Some Kauai residents are anxious about two apparent fuel tanks that washed up about a mile apart on the Garden Island’s north shore.
Lori Stitt found one tank Friday morning at Makua Beach and could smell propane leaking from the rusty, barnacle-covered receptacle. Her boyfriend moved it away from the water and she called police.
On Saturday, she returned to find the over-4-foot-tall tank still on the beach with tourists lying just feet away.
"It needs to be removed," she said by phone. "I’m concerned for the public’s safety."
She warned the tourists, and one man told her he wasn’t worried because a pressure release valve on top of the tank was open.
Stitt took a photo of the upright tank and sent it to the state Department of Land and Natural Resources via Facebook.
About a mile west, a second tank was lying in the sand on Saturday, leaking its contents onto the ground, said Mark Soppeland, whose wife, Nancy, found the tank on Thursday.
The two tanks were on opposite sides of Haena State Park, and while neither had writing that could reveal their origin, some suspected they were debris from the devastating 2011 tsunami in Japan.
Mark Soppeland said since his wife first noticed the tank, someone had moved it from the water’s edge and apparently punctured it, possibly on a rock.
"It’s leaking some kind of foamy material," Soppeland said. "Nobody knows what’s coming out of it. It’s kind of a dangerous situation."
He also called police and was told that DLNR would be notified. A DLNR spokeswoman did not return a call seeking comment.
Soppeland said some authority should remove the marine debris, which he considers a threat to the public and the environment in a conservation district near Limahuli Stream.
He described the tank as the size of a 40- to 50-gallon water heater with a pressure release valve on top. He also said he could smell a gas coming from it earlier in the week.
On Saturday, it was tied to a fallen tree and cordoned off, but Soppeland felt authorities had not done enough.
"Nobody seems to be concerned about it," he said. "It’s a little disconcerting."
Sarah Blane, a Kauai County spokeswoman, said in an email Saturday that firefighters responded to a report of a tank washed ashore near Limahuli Garden and Preserve on Friday. After determining there was no immediate threat to the public’s health or safety, firefighters taped off the area and notified the state to have the tank removed.
She said the state will dispose of the debris.
"Until such time that the tank is removed, county officials urge the public to respect the boundaries of the caution tape," she wrote.
Blane said debris commonly washes ashore after a period of heavy rains.
"There is no evidence to support that the tank is Japan tsunami debris," she said, and referred further questions to the state.

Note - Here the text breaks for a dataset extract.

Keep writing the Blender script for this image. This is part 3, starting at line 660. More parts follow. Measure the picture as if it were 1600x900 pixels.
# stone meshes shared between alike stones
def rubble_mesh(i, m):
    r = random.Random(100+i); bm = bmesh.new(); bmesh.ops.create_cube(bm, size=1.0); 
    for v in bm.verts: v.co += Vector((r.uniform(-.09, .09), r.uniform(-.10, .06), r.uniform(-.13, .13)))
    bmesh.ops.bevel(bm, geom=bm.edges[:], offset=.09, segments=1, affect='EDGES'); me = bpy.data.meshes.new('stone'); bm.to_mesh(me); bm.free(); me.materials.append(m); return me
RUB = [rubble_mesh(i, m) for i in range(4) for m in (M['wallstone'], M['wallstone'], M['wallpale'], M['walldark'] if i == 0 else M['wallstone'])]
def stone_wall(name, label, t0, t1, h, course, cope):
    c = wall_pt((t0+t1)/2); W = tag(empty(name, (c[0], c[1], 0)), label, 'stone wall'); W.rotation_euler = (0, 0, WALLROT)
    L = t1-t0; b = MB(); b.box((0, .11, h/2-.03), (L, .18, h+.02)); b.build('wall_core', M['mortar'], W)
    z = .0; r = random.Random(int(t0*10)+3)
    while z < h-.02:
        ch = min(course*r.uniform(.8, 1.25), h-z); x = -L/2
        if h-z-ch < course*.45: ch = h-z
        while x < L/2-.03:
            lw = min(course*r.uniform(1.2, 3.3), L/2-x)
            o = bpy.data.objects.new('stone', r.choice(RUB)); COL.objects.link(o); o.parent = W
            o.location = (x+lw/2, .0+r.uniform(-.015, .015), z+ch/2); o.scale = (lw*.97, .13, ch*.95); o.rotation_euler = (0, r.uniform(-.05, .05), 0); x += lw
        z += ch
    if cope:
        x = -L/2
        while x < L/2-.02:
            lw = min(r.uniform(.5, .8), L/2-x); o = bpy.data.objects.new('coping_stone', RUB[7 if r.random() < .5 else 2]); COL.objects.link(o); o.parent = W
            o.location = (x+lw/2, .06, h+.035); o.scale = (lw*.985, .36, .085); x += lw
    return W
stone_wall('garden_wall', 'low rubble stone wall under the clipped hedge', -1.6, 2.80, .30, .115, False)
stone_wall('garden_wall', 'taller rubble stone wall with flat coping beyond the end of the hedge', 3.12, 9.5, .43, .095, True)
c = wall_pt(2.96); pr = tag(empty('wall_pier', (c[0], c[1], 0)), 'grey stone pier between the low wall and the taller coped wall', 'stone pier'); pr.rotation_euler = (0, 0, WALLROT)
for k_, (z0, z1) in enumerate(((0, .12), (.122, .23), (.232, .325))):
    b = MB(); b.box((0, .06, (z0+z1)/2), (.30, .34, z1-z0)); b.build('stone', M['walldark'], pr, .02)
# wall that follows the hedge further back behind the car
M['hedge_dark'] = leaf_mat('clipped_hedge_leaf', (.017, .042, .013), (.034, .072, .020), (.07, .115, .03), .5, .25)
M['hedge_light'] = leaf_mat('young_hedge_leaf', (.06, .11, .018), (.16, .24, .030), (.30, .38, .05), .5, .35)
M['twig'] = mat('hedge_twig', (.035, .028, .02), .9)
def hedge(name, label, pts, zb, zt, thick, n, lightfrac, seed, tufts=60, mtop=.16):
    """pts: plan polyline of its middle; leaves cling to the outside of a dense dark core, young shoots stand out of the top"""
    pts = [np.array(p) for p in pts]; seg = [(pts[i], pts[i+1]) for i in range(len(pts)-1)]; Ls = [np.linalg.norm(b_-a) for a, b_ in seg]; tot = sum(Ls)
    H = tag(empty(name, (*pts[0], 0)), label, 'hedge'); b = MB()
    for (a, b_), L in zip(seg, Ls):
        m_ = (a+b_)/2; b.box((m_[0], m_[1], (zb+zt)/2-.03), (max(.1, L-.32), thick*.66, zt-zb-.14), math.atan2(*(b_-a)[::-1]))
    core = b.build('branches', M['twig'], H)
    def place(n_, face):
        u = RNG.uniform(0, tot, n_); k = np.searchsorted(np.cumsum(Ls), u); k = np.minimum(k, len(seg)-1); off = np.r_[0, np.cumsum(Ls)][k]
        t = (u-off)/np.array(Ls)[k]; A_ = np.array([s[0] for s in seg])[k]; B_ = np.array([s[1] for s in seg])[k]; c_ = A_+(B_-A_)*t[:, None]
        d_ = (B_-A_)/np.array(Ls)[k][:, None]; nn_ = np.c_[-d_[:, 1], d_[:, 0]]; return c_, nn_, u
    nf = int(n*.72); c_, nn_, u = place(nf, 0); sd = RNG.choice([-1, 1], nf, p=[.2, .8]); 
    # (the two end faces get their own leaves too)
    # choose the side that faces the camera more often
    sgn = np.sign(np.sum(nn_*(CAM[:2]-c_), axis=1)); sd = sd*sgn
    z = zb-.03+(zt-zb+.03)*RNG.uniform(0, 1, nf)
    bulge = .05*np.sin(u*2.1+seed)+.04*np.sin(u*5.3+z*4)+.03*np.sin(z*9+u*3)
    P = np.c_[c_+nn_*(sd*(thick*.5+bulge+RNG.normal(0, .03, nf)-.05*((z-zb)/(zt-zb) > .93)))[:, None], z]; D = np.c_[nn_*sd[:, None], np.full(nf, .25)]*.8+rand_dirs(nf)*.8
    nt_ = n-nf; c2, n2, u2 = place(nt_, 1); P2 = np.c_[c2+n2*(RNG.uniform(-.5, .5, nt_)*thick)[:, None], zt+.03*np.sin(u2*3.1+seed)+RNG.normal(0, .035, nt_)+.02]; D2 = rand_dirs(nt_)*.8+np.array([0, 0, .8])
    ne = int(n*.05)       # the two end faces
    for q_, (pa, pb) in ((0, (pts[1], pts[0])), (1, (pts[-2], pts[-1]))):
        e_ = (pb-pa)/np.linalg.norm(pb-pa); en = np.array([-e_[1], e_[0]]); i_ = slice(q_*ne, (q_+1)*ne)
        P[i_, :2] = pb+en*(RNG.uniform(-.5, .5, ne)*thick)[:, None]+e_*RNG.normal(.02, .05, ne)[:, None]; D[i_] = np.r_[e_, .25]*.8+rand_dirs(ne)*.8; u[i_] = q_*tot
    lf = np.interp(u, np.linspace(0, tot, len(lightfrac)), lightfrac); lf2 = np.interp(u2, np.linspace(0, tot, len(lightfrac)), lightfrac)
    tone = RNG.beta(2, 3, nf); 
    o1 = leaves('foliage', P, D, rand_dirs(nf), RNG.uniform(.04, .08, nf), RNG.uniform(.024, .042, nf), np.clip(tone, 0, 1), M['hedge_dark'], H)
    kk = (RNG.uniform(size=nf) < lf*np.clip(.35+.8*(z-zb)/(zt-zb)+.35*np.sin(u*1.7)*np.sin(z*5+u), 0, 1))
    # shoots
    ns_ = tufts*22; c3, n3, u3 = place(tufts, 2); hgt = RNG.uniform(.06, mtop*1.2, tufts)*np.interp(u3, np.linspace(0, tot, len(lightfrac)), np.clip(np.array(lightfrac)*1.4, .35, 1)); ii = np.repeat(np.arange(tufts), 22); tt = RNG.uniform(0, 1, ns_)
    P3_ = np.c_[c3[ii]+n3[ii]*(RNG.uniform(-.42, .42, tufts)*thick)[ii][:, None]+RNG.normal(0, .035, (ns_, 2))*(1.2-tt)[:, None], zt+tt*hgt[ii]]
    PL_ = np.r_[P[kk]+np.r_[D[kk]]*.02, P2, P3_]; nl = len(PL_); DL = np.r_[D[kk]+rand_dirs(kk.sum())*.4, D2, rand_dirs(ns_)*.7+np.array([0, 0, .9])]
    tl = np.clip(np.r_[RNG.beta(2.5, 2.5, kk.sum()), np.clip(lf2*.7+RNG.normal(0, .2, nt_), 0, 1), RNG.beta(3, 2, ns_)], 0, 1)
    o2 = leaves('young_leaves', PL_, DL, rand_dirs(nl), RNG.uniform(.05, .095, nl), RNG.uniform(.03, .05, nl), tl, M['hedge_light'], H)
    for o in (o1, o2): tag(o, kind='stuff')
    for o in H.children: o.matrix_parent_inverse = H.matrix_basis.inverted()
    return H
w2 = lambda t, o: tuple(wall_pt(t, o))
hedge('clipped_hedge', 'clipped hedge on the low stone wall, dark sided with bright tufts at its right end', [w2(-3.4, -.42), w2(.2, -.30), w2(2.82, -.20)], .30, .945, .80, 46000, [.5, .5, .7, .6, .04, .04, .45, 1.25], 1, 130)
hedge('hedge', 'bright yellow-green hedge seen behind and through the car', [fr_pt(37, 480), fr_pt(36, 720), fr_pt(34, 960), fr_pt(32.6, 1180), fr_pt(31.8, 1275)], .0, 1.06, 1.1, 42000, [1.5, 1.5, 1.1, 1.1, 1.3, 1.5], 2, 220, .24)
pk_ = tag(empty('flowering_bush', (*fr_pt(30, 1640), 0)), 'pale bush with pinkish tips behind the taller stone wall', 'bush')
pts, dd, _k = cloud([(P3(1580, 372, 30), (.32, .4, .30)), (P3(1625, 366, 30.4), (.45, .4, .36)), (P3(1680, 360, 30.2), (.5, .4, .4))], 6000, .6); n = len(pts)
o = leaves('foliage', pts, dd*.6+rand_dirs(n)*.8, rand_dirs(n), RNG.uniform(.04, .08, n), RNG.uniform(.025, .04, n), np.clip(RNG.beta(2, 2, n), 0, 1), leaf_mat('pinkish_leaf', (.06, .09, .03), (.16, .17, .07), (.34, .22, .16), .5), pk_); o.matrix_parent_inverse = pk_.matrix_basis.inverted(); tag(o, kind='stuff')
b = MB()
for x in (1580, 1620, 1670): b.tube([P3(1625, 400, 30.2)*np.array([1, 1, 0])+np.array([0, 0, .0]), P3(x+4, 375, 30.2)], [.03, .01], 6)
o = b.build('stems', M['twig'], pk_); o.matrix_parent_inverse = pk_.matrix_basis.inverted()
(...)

Carl Berg, of the environmental group Surfrider Foundation, Kauai chapter, maintains the tanks are part of another wave of debris from the March 2011 Japanese tsunami that killed nearly 16,000 people.
His group received a grant last year to clean up marine debris and removed 25 tons along Kauai’s shorelines in a one-year period ending in September, he said. The grant came from part of the money Japan gave to the U.S. for tsunami debris cleanup.
Berg said there’s been a lull in debris from Japan since the summer, but more has been coming in this past week.
"We’re getting all the same stuff we got during the big peak of tsunami debris," he said. "Suddenly, here it all comes again."
Marine debris, he said, can pose a hazard to mariners and delicate reefs.
"For us, it means that stuff is still out there," he said. "It’s hazardous, and it’s still out there, and we’ve got to be cautious about it."
Berg said Surfrider volunteers were trying to confirm a report Saturday that a 15-foot-long tank washed up on shore near Larsen’s Beach on Kauai’s North Shore.